What is expected: Repeat exactly the lines from the start of the material below up to and including the "mb.build('leaf_litter',[STEM])" line.

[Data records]
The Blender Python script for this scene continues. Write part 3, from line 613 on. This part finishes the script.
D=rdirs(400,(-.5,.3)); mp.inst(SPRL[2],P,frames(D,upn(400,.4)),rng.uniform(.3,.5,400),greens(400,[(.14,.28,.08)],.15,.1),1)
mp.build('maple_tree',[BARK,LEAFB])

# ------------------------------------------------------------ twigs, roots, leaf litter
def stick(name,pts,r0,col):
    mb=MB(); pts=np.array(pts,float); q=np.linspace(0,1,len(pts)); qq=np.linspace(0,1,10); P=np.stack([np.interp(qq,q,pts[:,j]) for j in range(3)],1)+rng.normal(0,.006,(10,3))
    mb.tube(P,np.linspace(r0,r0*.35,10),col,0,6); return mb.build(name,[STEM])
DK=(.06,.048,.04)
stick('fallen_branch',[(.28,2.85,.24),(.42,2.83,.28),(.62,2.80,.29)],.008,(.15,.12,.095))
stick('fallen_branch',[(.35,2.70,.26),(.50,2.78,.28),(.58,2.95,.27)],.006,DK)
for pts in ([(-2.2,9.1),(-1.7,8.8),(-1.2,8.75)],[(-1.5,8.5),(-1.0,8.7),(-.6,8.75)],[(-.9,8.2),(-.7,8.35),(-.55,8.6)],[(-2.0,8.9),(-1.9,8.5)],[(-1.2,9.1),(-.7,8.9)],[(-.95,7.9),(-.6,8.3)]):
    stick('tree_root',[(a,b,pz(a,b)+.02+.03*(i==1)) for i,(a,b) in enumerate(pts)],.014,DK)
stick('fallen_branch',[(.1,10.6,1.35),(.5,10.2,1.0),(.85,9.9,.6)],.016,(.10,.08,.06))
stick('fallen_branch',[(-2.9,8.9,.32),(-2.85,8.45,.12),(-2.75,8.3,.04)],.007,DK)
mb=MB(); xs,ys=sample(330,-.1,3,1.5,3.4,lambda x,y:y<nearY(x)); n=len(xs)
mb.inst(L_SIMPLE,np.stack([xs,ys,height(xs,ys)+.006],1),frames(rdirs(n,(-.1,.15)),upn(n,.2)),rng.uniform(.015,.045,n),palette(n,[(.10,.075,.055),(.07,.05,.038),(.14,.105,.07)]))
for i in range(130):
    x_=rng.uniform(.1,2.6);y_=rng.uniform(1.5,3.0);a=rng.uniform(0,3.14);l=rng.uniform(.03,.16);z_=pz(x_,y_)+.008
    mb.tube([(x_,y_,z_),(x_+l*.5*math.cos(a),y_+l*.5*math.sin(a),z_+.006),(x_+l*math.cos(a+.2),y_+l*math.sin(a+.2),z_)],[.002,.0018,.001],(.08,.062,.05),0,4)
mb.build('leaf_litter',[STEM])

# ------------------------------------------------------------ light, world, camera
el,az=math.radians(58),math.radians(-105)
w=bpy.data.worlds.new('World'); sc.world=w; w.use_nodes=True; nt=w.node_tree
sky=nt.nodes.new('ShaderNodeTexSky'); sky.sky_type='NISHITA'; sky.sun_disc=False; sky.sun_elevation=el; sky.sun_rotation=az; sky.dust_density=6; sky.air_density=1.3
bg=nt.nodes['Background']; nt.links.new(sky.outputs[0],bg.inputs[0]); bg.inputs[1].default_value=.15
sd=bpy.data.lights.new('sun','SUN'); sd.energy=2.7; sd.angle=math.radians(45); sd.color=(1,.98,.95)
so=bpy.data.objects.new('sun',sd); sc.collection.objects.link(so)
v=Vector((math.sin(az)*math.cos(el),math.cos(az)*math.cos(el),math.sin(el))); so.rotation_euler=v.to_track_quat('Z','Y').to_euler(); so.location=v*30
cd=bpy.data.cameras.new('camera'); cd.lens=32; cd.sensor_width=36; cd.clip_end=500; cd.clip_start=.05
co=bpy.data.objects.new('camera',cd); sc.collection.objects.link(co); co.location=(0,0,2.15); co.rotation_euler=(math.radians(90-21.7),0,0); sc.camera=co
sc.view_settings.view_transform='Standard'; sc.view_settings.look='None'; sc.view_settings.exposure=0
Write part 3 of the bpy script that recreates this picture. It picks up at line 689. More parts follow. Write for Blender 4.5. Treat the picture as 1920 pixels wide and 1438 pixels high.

Written solution:
The Blender Python script for this scene continues. Write part 3, from line 613 on. This part finishes the script.
D=rdirs(400,(-.5,.3)); mp.inst(SPRL[2],P,frames(D,upn(400,.4)),rng.uniform(.3,.5,400),greens(400,[(.14,.28,.08)],.15,.1),1)
mp.build('maple_tree',[BARK,LEAFB])

# ------------------------------------------------------------ twigs, roots, leaf litter
def stick(name,pts,r0,col):
    mb=MB(); pts=np.array(pts,float); q=np.linspace(0,1,len(pts)); qq=np.linspace(0,1,10); P=np.stack([np.interp(qq,q,pts[:,j]) for j in range(3)],1)+rng.normal(0,.006,(10,3))
    mb.tube(P,np.linspace(r0,r0*.35,10),col,0,6); return mb.build(name,[STEM])
DK=(.06,.048,.04)
stick('fallen_branch',[(.28,2.85,.24),(.42,2.83,.28),(.62,2.80,.29)],.008,(.15,.12,.095))
stick('fallen_branch',[(.35,2.70,.26),(.50,2.78,.28),(.58,2.95,.27)],.006,DK)
for pts in ([(-2.2,9.1),(-1.7,8.8),(-1.2,8.75)],[(-1.5,8.5),(-1.0,8.7),(-.6,8.75)],[(-.9,8.2),(-.7,8.35),(-.55,8.6)],[(-2.0,8.9),(-1.9,8.5)],[(-1.2,9.1),(-.7,8.9)],[(-.95,7.9),(-.6,8.3)]):
    stick('tree_root',[(a,b,pz(a,b)+.02+.03*(i==1)) for i,(a,b) in enumerate(pts)],.014,DK)
stick('fallen_branch',[(.1,10.6,1.35),(.5,10.2,1.0),(.85,9.9,.6)],.016,(.10,.08,.06))
stick('fallen_branch',[(-2.9,8.9,.32),(-2.85,8.45,.12),(-2.75,8.3,.04)],.007,DK)
mb=MB(); xs,ys=sample(330,-.1,3,1.5,3.4,lambda x,y:y<nearY(x)); n=len(xs)
mb.inst(L_SIMPLE,np.stack([xs,ys,height(xs,ys)+.006],1),frames(rdirs(n,(-.1,.15)),upn(n,.2)),rng.uniform(.015,.045,n),palette(n,[(.10,.075,.055),(.07,.05,.038),(.14,.105,.07)]))
for i in range(130):
    x_=rng.uniform(.1,2.6);y_=rng.uniform(1.5,3.0);a=rng.uniform(0,3.14);l=rng.uniform(.03,.16);z_=pz(x_,y_)+.008
    mb.tube([(x_,y_,z_),(x_+l*.5*math.cos(a),y_+l*.5*math.sin(a),z_+.006),(x_+l*math.cos(a+.2),y_+l*math.sin(a+.2),z_)],[.002,.0018,.001],(.08,.062,.05),0,4)
mb.build('leaf_litter',[STEM])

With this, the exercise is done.